Renamed cast member of the constants struct to magic to clearly identify
magic numbers.
Introduced nlconst struct inheriting from plib::constants<nl_fptype> to
make code better understandable.
The newly added RELTOL and VNTOL parameters implement Newton convergence
checks comparable following other SPICE implementations.
The ACCURACY solver parameter now is only used for convergence checks in
iterative solvers.
In addition, type safety was significantly improved and a lot of "magic"
numbers are identifiable now.
- solver: align matrix population along the various solvers
- solver: delete dead code
- renamed nl_double to nl_fptype and use nl_fptype where previously
double has been used.
- renamed param_double_t to param_fp_t
- Removed code no longer used
- Add noexcept where appropriate
- split pparser.[c|h] into ppreprocessor and ptokenizer
- smaller optimizations, e.g. use of std::size_t
- fix lint warnings
- Added support for line markers to the preprocessor and parser.
- Added support for include processing to the preprocessor.
- Moved sources base type to plib to be used for preprocessor includes.
This enables to include e.g. from rom memory regions.
- Renamed some defines
- converted NL_MAX_LINK_RESOLVE_LOOPS into a netlist parameter.
- Reduced potential bit-rot.
- nltool -v --version now displays values of all compile time defines.
There are still far too many compile time defines.

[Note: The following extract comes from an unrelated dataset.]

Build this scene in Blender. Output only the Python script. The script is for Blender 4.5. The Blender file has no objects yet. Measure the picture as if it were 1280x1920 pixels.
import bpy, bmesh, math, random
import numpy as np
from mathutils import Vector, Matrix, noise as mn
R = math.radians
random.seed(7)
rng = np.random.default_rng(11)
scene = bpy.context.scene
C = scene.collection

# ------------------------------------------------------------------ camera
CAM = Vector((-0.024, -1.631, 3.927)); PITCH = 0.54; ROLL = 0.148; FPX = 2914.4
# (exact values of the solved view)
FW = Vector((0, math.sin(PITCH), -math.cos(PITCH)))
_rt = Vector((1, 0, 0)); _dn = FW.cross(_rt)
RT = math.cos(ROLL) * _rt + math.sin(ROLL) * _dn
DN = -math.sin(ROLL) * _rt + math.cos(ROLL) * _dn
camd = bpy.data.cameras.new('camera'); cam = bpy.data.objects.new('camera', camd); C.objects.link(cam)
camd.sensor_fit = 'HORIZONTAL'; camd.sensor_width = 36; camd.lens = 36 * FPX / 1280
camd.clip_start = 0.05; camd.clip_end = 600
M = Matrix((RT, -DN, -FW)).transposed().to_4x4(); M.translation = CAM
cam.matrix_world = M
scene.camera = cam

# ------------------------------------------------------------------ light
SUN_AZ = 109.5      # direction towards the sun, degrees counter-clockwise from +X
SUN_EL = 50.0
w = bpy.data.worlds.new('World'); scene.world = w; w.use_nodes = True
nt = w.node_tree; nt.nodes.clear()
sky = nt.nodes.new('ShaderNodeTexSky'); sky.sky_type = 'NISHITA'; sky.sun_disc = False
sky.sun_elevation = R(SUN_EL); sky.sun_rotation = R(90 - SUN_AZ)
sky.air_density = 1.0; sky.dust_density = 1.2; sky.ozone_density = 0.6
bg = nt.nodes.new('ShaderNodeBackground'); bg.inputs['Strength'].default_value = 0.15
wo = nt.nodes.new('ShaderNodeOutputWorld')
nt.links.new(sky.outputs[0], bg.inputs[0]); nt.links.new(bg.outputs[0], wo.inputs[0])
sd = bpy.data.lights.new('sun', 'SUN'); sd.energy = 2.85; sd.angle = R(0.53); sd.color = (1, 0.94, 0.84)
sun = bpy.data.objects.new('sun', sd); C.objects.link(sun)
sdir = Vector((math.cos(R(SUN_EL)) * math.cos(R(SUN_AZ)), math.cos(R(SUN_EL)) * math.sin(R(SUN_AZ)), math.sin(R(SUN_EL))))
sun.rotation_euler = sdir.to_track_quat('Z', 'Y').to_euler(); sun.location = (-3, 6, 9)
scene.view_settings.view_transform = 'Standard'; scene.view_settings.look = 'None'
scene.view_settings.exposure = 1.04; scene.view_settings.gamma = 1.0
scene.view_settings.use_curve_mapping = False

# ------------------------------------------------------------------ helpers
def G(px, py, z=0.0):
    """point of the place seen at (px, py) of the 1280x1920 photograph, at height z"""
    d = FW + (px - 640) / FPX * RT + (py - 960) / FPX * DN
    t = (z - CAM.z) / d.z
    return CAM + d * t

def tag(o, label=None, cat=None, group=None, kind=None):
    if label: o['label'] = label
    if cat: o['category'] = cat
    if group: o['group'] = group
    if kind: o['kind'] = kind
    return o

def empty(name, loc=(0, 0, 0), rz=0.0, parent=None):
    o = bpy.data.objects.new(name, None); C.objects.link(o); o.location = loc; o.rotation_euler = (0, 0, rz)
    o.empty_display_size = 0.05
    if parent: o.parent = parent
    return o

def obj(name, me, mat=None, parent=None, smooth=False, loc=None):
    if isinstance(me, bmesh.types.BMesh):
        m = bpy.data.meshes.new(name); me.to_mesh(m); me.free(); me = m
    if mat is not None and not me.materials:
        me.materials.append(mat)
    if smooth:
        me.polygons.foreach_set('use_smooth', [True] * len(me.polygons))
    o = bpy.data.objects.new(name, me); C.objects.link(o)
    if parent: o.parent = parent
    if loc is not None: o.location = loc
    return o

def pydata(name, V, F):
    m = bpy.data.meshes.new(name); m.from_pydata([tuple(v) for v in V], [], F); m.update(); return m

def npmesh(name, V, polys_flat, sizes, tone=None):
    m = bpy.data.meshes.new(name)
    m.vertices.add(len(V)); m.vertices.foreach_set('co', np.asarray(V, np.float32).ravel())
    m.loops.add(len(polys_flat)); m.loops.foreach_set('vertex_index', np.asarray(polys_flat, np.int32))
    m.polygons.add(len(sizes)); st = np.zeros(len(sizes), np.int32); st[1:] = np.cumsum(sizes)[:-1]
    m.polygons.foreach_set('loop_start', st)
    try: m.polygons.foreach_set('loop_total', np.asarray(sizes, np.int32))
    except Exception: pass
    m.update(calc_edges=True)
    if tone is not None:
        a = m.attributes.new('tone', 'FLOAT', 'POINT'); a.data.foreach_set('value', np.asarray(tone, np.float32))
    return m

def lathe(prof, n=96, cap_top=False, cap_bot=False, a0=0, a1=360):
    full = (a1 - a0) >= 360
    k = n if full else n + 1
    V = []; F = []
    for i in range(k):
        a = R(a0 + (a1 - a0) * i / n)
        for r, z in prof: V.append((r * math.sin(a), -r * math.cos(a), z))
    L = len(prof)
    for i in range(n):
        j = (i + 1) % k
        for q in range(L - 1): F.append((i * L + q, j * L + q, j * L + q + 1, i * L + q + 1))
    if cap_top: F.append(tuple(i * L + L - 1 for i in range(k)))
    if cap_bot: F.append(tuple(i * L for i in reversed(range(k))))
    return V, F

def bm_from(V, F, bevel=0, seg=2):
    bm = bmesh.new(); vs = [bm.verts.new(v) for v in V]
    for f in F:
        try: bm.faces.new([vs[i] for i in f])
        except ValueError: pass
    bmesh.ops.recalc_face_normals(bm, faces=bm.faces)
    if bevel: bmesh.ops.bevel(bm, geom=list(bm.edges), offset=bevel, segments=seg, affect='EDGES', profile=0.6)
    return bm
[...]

However, most of them
ensure and test future scalability.
This fixes an over simplification. Logic devices implicitly assumed that
GND/VDD actually is connected to GND(i.e. 0V). There is no immediate
benefit from this change. It is a preparation for the future
scalability. Now all power terminals (typically 7/14, 8/16) have to be
explicitly connected to the supply rails.
Also added a validation mode to the netlist core. This is not
intended for running, but solely to better indentify pins which
are not properly connected.
mame -validate now also checks all netlist devices. It does this
by constructing a temporary netlist.
This commit also fixes some memory leaks and a bad bug which
surfaced in validation.
modelling. [Couriersud]
Added global NETLIST.DEFAULT_MOS_CAPMODEL parameter. Setting this to
zero disables using capitance modelling in mos models.
On a per mos device basis this can be achieved by adding CAPMODEL=0 to
the model definition, e.g. MOSFET(X, "NMOS(CAPMODEL=0)")
Improve MOSFET convergence by using log-stepping.
This is a significant improvement to the MOS transistor model. It adds
modelling of the Meyer capacitance model.
This is a somewhat academic addition since the effects occur on a
nanosecond time scale and have a huge impact on performance. I plan to
make the capacitance model selectable. Both on a model level as well as
by introducing a global solver parameter.
The model delivers comparable results to LTSpice.
This effectively reverts b380514764 and
c24473ddff, restoring the state at
598cd52272.
Before pushing, please check that what you're about to push is sane.
Check your local commit log and ensure there isn't anything out-of-place
before pushing to mainline. When things like this happen, it wastes
everyone's time. I really don't need this in a week when real work™ is
busting my balls and I'm behind where I want to be with preparing for
MAME release.
Memory management in plib is now alignment-aware. All allocations
respect c++11 alignas. Selected classes like parray and aligned_vector
also provide hints (__builtin_assume_aligned) to g++ and clang.
The alignment optimizations have little impact on the current use cases.
They only become effective on bigger data processing.
What has a measurable impact is memory pooling. This speeds up netlist
games like breakout and pong by about 5%.
Tested with linux, macosx and windows cross builds. All features are
disabled since I can not rule out they may temporarily break more exotic
builds.
Set USE_MEMPOOL to 1 to try this (max 5% performance increase).
For mingw, there is no alignment support. This triggers -Wattribute
errors which due to -Werror crash the build.
At least on macosx memory used by an object seems to be invalidated
before the dtor is executed. This of course is deadly for child objects
with references to the parent-in-deletion which may call back into the
parent.
One of the worst issues I had to fix. Ever. Lesson learnt: No tricks in
dtors. Never.
- convert macros to c++ code.
- order of device creation should not depend on std lib.
- some state saving cleanup.
- added support for clang-tidy to makefile.
- modifications triggered by clang-tidy-9.
- Removed dead code.
- nltool now adds a define NLTOOL_VERSION. This can be tested in
netlists. It is used in kidniki to ensure I stop committing
debug parameters.
- Optimized the proposal for no-deactivate hints.
- Documented in breakout that hints were manually optimized.
- Minor optimizations in the order of 2% enhancement.